Toward the end of 1966, there was increasing talk of war. I discussed it with my students. I told them that war would be very bad. They were less concerned about it. (I read about Vietnam in time-n-newsweek; they did not). One student said, “We will fight them. If we win we will rule them. If they win they will rule us.”

Dr. Okpara hosted a send-off celebration for me and my fellow PCV, Ric Holt. Dr. Okpara conferred on us the honorary title of Bende Warrior Chieftain, along with the appropriate garments – a wrapper and jumper of fine cloth and a woven cap. Bende is a division of the Igbo people.

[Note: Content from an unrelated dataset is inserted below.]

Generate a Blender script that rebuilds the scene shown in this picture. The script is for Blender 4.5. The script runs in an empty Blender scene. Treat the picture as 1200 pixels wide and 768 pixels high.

I stood up in my new clothes to give thanks.

“Bende kweno!”

“Ha!” (The response).

“Bende kweno!”

“Ha!”

“Enyi mba enyi!” [Footnote: I’m not sure how this translates. Enyi means elephant and mba means no, or a negation. The total phrase is an exhortation similar to Penn State fans yelling “Roar Lion Roar!”]

“Ha!”

“Enyi mba enyi!”

“Ha!”

Dr. Okpara and the other dignitaries and guests seemed amused.

In December I took my loads to Enugu for my flight home. Soldiers manned checkpoints on all the roads, looking for “contraband and spies.” At one checkpoint a lorry pulled out while a soldier was still inspecting the load. At the next checkpoint another soldier asked everyone if they had seen the “soja man.”

At this time the commercial planes were still flying between the Regions, and I left Nigeria with the memory of soldiers at airports.